L'ensemble " affilié " large a voca tion à s'intégrer beaucoup en
termes économiques, sociaux démographiques, mais pas obligatoirement
en termes politiques. Pour l'ensemble plus intégré [le noyau dur], ce
que je voulais récuser c'est qu'il dirige l'ensemble " affilié ". Il
faudrait qu'il se dirige lui-même, c'est-à-dire qu'il soit
effectivement politiquement plus intégré. Cela n'implique pas qu'il
ait une quelconque prépondérance sur le reste.
Vous semblez avoir une opinion différente de l'opinion qui me semble
être majoritaire en France : ralentir l'élargissement de l'UE pour
préserver son degré d'intégration.
Je crois que les deux vont de paire. Il n'y a pas d'intégration de
l'Union européenne s'il n'y a pas de survie de l'Union européenne. Et
je crois qu'il n'y a pas de survie d'ici 20 ou 30 ans pour l'UE, sauf
formellement peut-être, si nous ne sommes pas capables d'anticiper les
grands problèmes qui sont ceux, que nous allons rencontrer. Ces grands
problèmes, quels sont-ils ? Il s'agit du développement des pôles que
j'évoquais tout à l'heure, de la Chine, de l'Inde, du Brésil, de la
domination américaine en matière économique et en matière militaire,
de la pression démographique des pays d'émigration qui pèse sur nous,
de la rencontre que nous vivons entre le christianisme et l'islam :
c'est bien en Europe que ça se passe et ces problèmes là, si nous
faisons seulement semblant de les traiter, il n'y aura pas d'Europe.

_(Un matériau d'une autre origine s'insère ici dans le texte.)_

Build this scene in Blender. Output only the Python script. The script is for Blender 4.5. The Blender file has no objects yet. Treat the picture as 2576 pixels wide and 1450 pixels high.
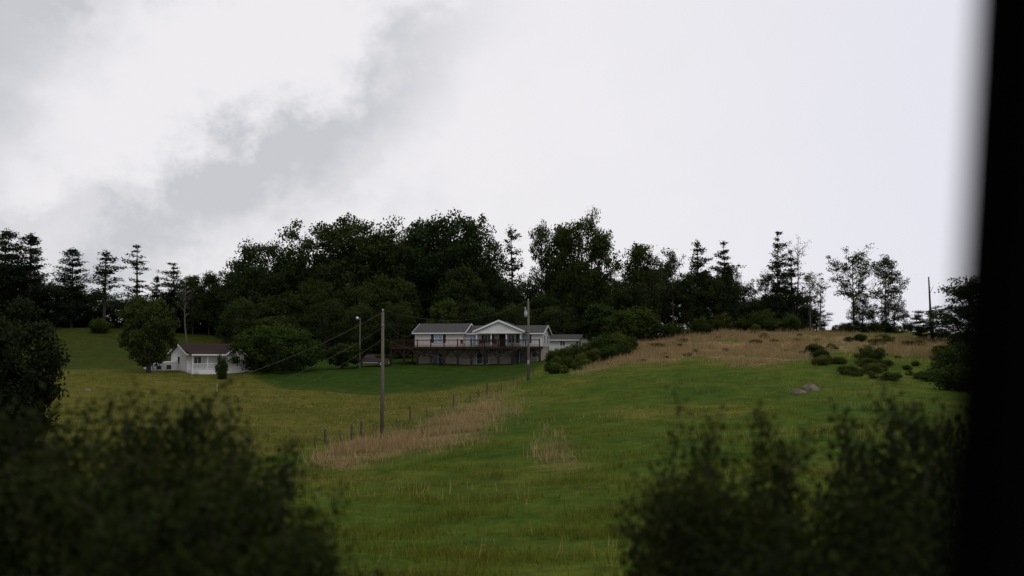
import bpy, math, random
import numpy as np
from mathutils import Vector, Matrix
R=math.radians
C=bpy.context.scene.collection
F=2504.0; PITCH=math.atan(175/F); CP,SP=math.cos(PITCH),math.sin(PITCH)
rng=np.random.default_rng(7); random.seed(7)
def P(px,py,Y):
    a=(px-1288)/F; b=(725-py)/F
    dy=CP-b*SP; dz=SP+b*CP
    s=Y/dy
    return Vector((a*s,Y,dz*s))
def proj(x,y,z):
    dep=y*CP+z*SP; up=-y*SP+z*CP
    dep=np.maximum(dep,.1)
    return 1288+F*x/dep, 725-F*up/dep
# ---------------------------------------------------------------- terrain
US=[-1500,0,400,700,960,1330,1600,1900,2200,2550,4200]
YS=[2.0,4,9,16,27,50,83,110,125,140,150,162,180,200,240,420,900,2500]
ZT={
2.0:[-1.75]*11, 4:[-2.1]*11, 9:[-3.4]*11, 16:[-5.0]*11, 27:[-6.2]*11,
50:[-6.5,-6.5,-6.5,-6.7,-6.6,-6,-5.5,-5,-4.8,-4.5,-4],
83:[-6,-6,-6,-6.6,-6.3,-5.2,-4.2,-3.4,-3.2,-3.4,-3],
110:[-4,-4,-4.2,-5,-4.7,-3.7,-2.4,-1.6,-1.8,-2.5,-2],
125:[-2.6,-2.6,-2.6,-3.9,-3.9,-2.9,-1.2,-.4,-.8,-1.5,-1.5],
140:[-1.7,-1.7,-1.9,-2.6,-2.6,-1.8,.2,1.2,.9,.4,0],
150:[-.5,-.5,-1.2,-1.2,-1.0,-1.0,1.5,2.8,2.6,2.0,1],
162:[1,1,.2,-.6,-.8,-.8,3,4.6,4.4,3.6,2],
180:[4,4,3.6,0.3,0,.5,4.2,5,4.8,4.0,2],
200:[6.8,6.8,6.2,3,2,2.5,4,4,3.6,2.5,2],
240:[8,8,8,8,8,7,3,1,0,0,0],
420:[-5,-5,-4,-2,-2,-3,-8,-12,-14,-14,-14],
900:[-25]*11, 2500:[-45]*11}
ug=np.linspace(-1500,4200,229); LY0,LY1=math.log(2.0),math.log(2500); lg=np.linspace(LY0,LY1,420)
tab=np.array([np.interp(ug,US,ZT[y]) for y in YS])
G=np.array([np.interp(lg,np.log(YS),tab[:,i]) for i in range(len(ug))]).T
def blur(A,k,ax):
    for _ in range(3):
        pad=[(0,0),(0,0)]; pad[ax]=(k,k)
        B=np.pad(A,pad,mode='edge'); cs=np.cumsum(B,axis=ax)
        cs=np.insert(cs,0,0,axis=ax); n=A.shape[ax]
        hi=np.take(cs,np.arange(2*k+1,2*k+1+n),axis=ax); lo=np.take(cs,np.arange(0,n),axis=ax)
        A=(hi-lo)/(2*k+1)
    return A
G=blur(G,4,1); G=blur(G,2,0)
def gz(x,y):
    x=np.asarray(x,float); y=np.asarray(y,float)
    yy=np.clip(y,2.01,2490); u=np.clip(1288+F*x/yy,-1499,4199)
    fi=(np.log(yy)-LY0)/(LY1-LY0)*419; fj=(u+1500)/5700*228
    i=np.clip(fi.astype(int),0,418); j=np.clip(fj.astype(int),0,227); a=fi-i; b=fj-j
    z=(G[i,j]*(1-b)+G[i,j+1]*b)*(1-a)+(G[i+1,j]*(1-b)+G[i+1,j+1]*b)*a
    w=np.clip((yy-12)/40,0,1)*np.clip((700-yy)/300,0,1)
    z=z+w*(.10*np.sin(x*.23+1.3*np.sin(y*.11))+.08*np.sin(y*.31+x*.17)+.05*np.sin(x*.71-y*.43))
    return z
def gpt(px,Y):
    x=(px-1288)/F*Y
    return Vector((x,Y,float(gz(x,Y))))
# ---------------------------------------------------------------- materials
def new_mat(name):
    m=bpy.data.materials.new(name); m.use_nodes=True
    nt=m.node_tree; return m,nt,nt.nodes['Principled BSDF']
def noise(nt,scale,detail=4,coord='Object',stretch=None,rough=.55):
    tc=nt.nodes.new('ShaderNodeTexCoord'); n=nt.nodes.new('ShaderNodeTexNoise')
    n.inputs['Scale'].default_value=scale; n.inputs['Detail'].default_value=detail; n.inputs['Roughness'].default_value=rough
    if stretch:
        mp=nt.nodes.new('ShaderNodeMapping'); mp.inputs['Scale'].default_value=stretch
        nt.links.new(tc.outputs[coord],mp.inputs['Vector']); nt.links.new(mp.outputs['Vector'],n.inputs['Vector'])
    else: nt.links.new(tc.outputs[coord],n.inputs['Vector'])
    return n.outputs['Fac']
def ramp(nt,fac,stops):
    r=nt.nodes.new('ShaderNodeValToRGB'); cr=r.color_ramp
    while len(cr.elements)<len(stops): cr.elements.new(.5)
    for e,(p,c) in zip(cr.elements,stops): e.position=p; e.color=(*c,1)
    nt.links.new(fac,r.inputs['Fac']); return r.outputs['Color']
def mix(nt,fac,a,b,mode='MIX'):
    n=nt.nodes.new('ShaderNodeMix'); n.data_type='RGBA'; n.blend_type=mode
    for k,v in ((0,fac),(6,a),(7,b)):
        if isinstance(v,bpy.types.NodeSocket): nt.links.new(v,n.inputs[k])
        else: n.inputs[k].default_value=v if k==0 else (*v,1)
    return n.outputs[2]
def attr(nt,name):
    a=nt.nodes.new('ShaderNodeAttribute'); a.attribute_name=name; return a
def simple(name,col,rough=.8,var=.25,scale=2.0,metal=0,stretch=None,spec=.3):
    m,nt,b=new_mat(name)
    f=noise(nt,scale,5,stretch=stretch)
    lo=tuple(c*(1-var) for c in col); hi=tuple(min(1,c*(1+var)) for c in col)
    nt.links.new(ramp(nt,f,[(.3,lo),(.7,hi)]),b.inputs['Base Color'])
    b.inputs['Roughness'].default_value=rough; b.inputs['Metallic'].default_value=metal
    b.inputs['Specular IOR Level'].default_value=spec
    return m
def siding(name,col,period=.2):
    m,nt,b=new_mat(name)
    tc=nt.nodes.new('ShaderNodeTexCoord'); sx=nt.nodes.new('ShaderNodeSeparateXYZ'); nt.links.new(tc.outputs['Object'],sx.inputs[0])
    d=nt.nodes.new('ShaderNodeMath'); d.operation='DIVIDE'; d.inputs[1].default_value=period; nt.links.new(sx.outputs['Z'],d.inputs[0])
    fr=nt.nodes.new('ShaderNodeMath'); fr.operation='FRACT'; nt.links.new(d.outputs[0],fr.inputs[0])
    c1=ramp(nt,fr.outputs[0],[(0,tuple(c*.65 for c in col)),(.12,col)])
    f=noise(nt,.8,5)
    c2=ramp(nt,f,[(.3,(.86,.84,.82)),(.7,(1,1,1))])
    nt.links.new(mix(nt,1.0,c1,c2,'MULTIPLY'),b.inputs['Base Color'])
    bp=nt.nodes.new('ShaderNodeBump'); bp.inputs['Strength'].default_value=.5; bp.inputs['Distance'].default_value=.02
    nt.links.new(fr.outputs[0],bp.inputs['Height']); nt.links.new(bp.outputs[0],b.inputs['Normal'])
    b.inputs['Roughness'].default_value=.6
    return m
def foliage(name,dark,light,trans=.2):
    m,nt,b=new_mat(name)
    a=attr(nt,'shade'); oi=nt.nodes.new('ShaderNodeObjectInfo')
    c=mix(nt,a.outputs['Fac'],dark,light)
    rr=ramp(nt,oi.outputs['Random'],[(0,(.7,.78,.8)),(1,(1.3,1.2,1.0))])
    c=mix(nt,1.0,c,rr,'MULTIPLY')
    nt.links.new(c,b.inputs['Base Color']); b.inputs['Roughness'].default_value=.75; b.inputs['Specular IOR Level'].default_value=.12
    tr=nt.nodes.new('ShaderNodeBsdfTranslucent'); nt.links.new(c,tr.inputs['Color'])
    ms=nt.nodes.new('ShaderNodeMixShader'); ms.inputs[0].default_value=trans
    out=nt.nodes['Material Output']
    nt.links.new(b.outputs[0],ms.inputs[1]); nt.links.new(tr.outputs[0],ms.inputs[2]); nt.links.new(ms.outputs[0],out.inputs['Surface'])
    return m
M={}
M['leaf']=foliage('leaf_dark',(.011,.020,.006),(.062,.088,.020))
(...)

Donc il n'y a pas de contradiction entre vouloir plus d'intégration et
vouloir plus d'élargissement.
La crise écologique ?
Vous avez raison. Moi j'admets tout à fait qu'on soit d'un avis
différent, je dis simplement que personne ne m'a jamais proposé une
vision de long terme qui garantissent la pérennité. Et donc on revient
à " sustainable Europe ". La pérennité à long terme de ce qui s'est
construit depuis 50 ans dépend de la prise en compte des grands défis
qui sont ceux du pourtour de la Méditerranée
Une dernière question sur l'esprit de ce rapport. La plupart des
participants de votre groupe de réflexion étaient au pouvoir que ce
soit en politique, dans des mouvements syndicaux ou dans les
entreprises. On a l'impression que dans ce rapport il s'agit plus
d'une culture d'opposition que d'une culture de gouvernement. Alors
est-ce qu'il n'y a pas dans ce rapport plus une volonté de prendre
date et de marquer une différence, plutôt que de faire des
propositions qui sont susceptibles de mise en oeuvre ?

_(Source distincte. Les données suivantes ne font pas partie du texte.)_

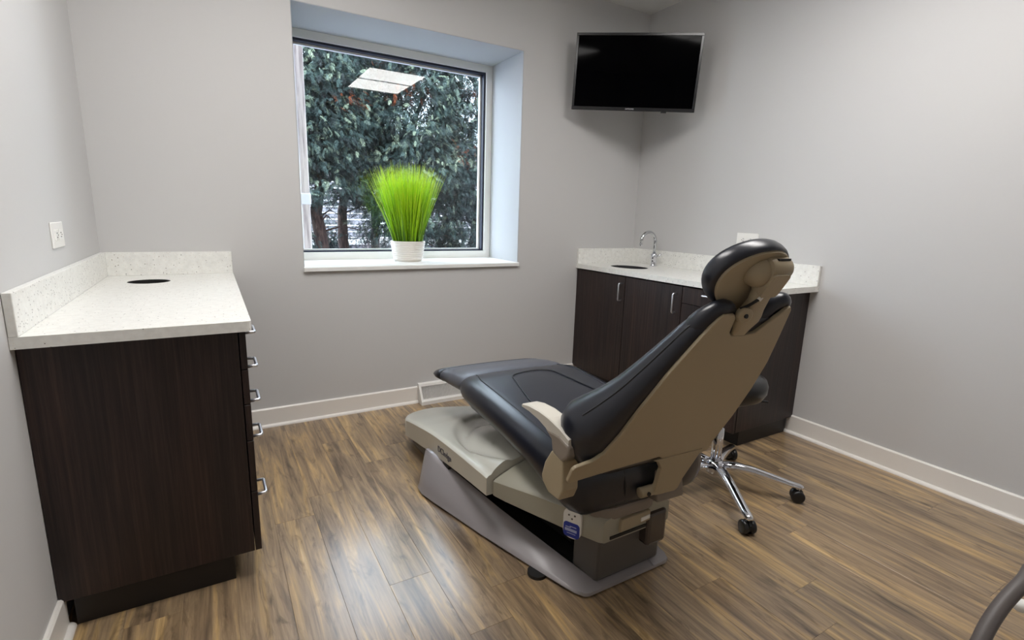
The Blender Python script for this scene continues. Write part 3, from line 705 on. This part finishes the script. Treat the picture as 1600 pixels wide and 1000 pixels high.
# back: coordinates (u, w, n): w up along the shell, n towards the patient
SLN = math.hypot(1, .47); tw_ = (-.47 / SLN, 1 / SLN); nn_ = (1 / SLN, .47 / SLN)
UB = 0.022
def BK(u, w, n_): return LW(u + UB, -.04 + tw_[0] * w + nn_[0] * n_, .38 + tw_[1] * w + nn_[1] * n_)
half = [(.118, .695), (.085, .700), (.072, .692), (.062, .66), (.045, .632), (.0, .628)]
right = [(.006, .628), (.05, .632), (.075, .655), (.128, .706), (.140, .712), (.150, .700), (.176, .60), (.198, .507), (.206, .40), (.200, .276), (.182, .17), (.160, .11)]
left = [(-.045, .632), (-.058, .645), (-.066, .69), (-.078, .703), (-.115, .704), (-.128, .69), (-.158, .63), (-.205, .52), (-.245, .40), (-.272, .30), (-.300, .235), (-.330, .212), (-.385, .200), (-.392, .19), (-.392, .140), (-.384, .132), (-.30, .138), (-.16, .146), (-.05, .150), (-.03, .135)]
shell_pts = right + [(.10, .10), (.06, .095), (.0, .10)] + left[::-1]
bm = prism(shell_pts, 'z', -.012, .0, bev=.003, f=BK)
obj('back_shell', bm, m_shell, ch)
# tab that drops to the hinge
tabp = [(-.045, .50), (.17, .50), (.150, .455), (.118, .385), (.112, .352), (.10, .342), (.01, .346), (.0, .36), (-.002, .46), (-.02, .485)]
obj('hinge_tab', prism([(p[0], p[1]) for p in tabp], 'y', -.094, -.078, bev=.003, f=lambda a, y, b: LW(a, y - (b - .345) * .25 + .02, b)), m_shell, ch)
obj('hinge_pin', cyl(LW(-.045, -.06, .362), LW(.02, -.06, .362), .018, 16, bev=.003), m_shell, ch, smooth=True)
obj('hinge_bolt', cyl(LW(-.022, -.082, .362), LW(-.022, -.072, .362), .007, 12), m_void, ch)
# back cushion
def pad_ring(w, hw, nf, conc, n0=-.002, tuck=0.0):
    pts = []; nn = 16; rf_ = max(.02, nf * .5)
    for k in range(nn + 1):
        s = -1 + 2 * k / nn; pts.append((s * (hw - rf_ * .8), nf - conc * (1 - s ** 2) ** 1.0))
    for k in range(1, 9):
        a = PI / 2 - PI * k / 8; c_ = (nf + n0) / 2; h_ = (nf - n0) / 2
        pts.append((hw - rf_ * .8 + rf_ * .8 * math.cos(a) * (1 if a > 0 else 1), c_ + h_ * math.sin(a)))
    for k in range(1, 6): s = 1 - 2 * k / 6; pts.append((s * (hw - rf_ * .8), n0))
    for k in range(0, 8):
        a = -PI / 2 - PI * k / 8; c_ = (nf + n0) / 2; h_ = (nf - n0) / 2
        pts.append((-hw + rf_ * .8 + rf_ * .8 * math.cos(a), c_ + h_ * math.sin(a)))
    g_ = interp(w, [(.1, .70), (.25, .64), (.40, .78), (.52, .90), (.60, 1.0)])
    return [BK(a * (g_ if a > 0 else 1), w, b) for a, b in pts]
tabw = [(.112, .24, .030, .0), (.125, .285, .055, .002), (.145, .325, .085, .008), (.175, .355, .125, .02), (.205, .370, .158, .03), (.235, .374, .176, .04), (.27, .368, .174, .045), (.31, .348, .156, .045), (.36, .318, .130, .04), (.42, .282, .106, .035), (.50, .242, .086, .03), (.58, .203, .070, .02), (.635, .176, .060, .01), (.66, .160, .052, .006), (.672, .14, .040, .0)]
tb = [(w, smooth_interp(w, [(a[0], a[1]) for a in tabw]), smooth_interp(w, [(a[0], a[2]) for a in tabw]), smooth_interp(w, [(a[0], a[3]) for a in tabw])) for w in sorted(set(list(np.linspace(.112, .672, 40)) + [a[0] for a in tabw]))]
obj('back_cushion', loft([pad_ring(*a) for a in tb]), m_vinylblk, ch, smooth=True)
for s in (-1, 1):
    gr = lambda w: interp(w, [(.1, .70), (.25, .64), (.40, .78), (.52, .90), (.60, 1.0)]) if s > 0 else 1
    P_ = [BK(gr(w) * s * (h - .062 - .15 * max(0, n_ - .09)), w, n_ - c_ * .12 - .003) for w, h, n_, c_ in tb if .2 < w < .655]
    obj('back_piping', tube(P_, .003, 6), m_seam, ch, smooth=True)
    P_ = [BK(gr(w) * s * (h - .001), w, n_ * .5 - .001) for w, h, n_, c_ in tb if .3 < w < .66]
    obj('edge_piping', tube(P_, .003, 6), m_seam, ch, smooth=True)
# shoulder lobes either side of the notch
def lobe(pts):
    c = catmull([p[:3] for p in pts], 5); R = [interp(i / (len(c) - 1), [(k / (len(pts) - 1), p[3]) for k, p in enumerate(pts)]) for i in range(len(c))]
    return tube([BK(*p) for p in c], 1, 14, rs=R)
bm = lobe([(-.148, .58, .030, .024), (-.140, .65, .028, .030), (-.122, .696, .018, .023), (-.096, .709, .015, .021), (-.070, .697, .015, .019), (-.056, .665, .018, .017), (-.044, .638, .020, .014)])
obj('left_shoulder_pad', bm, m_vinylblk, ch, smooth=True)
bm = lobe([(.160, .58, .030, .024), (.150, .65, .028, .029), (.144, .698, .020, .024), (.128, .716, .018, .022), (.100, .700, .018, .021), (.072, .668, .018, .019), (.04, .640, .020, .015), (.015, .628, .020, .010)])
obj('right_shoulder_pad', bm, m_vinylblk, ch, smooth=True)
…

Le problème n'est pas de savoir si elles sont susceptibles ou pas de
mise en oeuvre, le problème est de savoir si il est nécessaire de les
mettre en oeuvre. Et la conclusion de la table ronde, c'est qu'il est
nécessaire de les mettre en oeuvre. Vous avez raison de dire que ça
réunit des gens qui ont été au pouvoir et qui avaient du temps à
consacrer à la réflexion. Mais mon expérience, c'est qu'en politique
on ne réfléchit que quand on est dans l'opposition et que quand on est
au pouvoir on ne réfléchit plus, et c'est pour ça que la démocratie
repose sur l'alternance.
La Commission est en train de préparer son programme pour les 5
prochaines années, pensez-vous qu'elle prendra votre rapport en
considération ?
Je ne veux pas sembler prétentieux, il y a beaucoup de rapports
européens qui disparaissent, mais j'ai été heureux de voir que Prodi
ne donnait pas le même sort à ce rapport qu'à d'autres. . Il a été
très chaleureux à la conférence de presse dans laquelle il est
intervenu. Maintenant Romano Prodi a d'autres préoccupations, mais je
pense que tout cela sera repris assez largement par la prochaine
Commission. Je n'imagine pas que le prochain président de la
Commission, issu d'une tendance politique conforme à la majorité du
Parlement européen qui sortira des élections, considère que tout a été
joué avant lui. Donc c'est bien dans les mois qui viennent qu' il me
semble que les choses vont se jouer.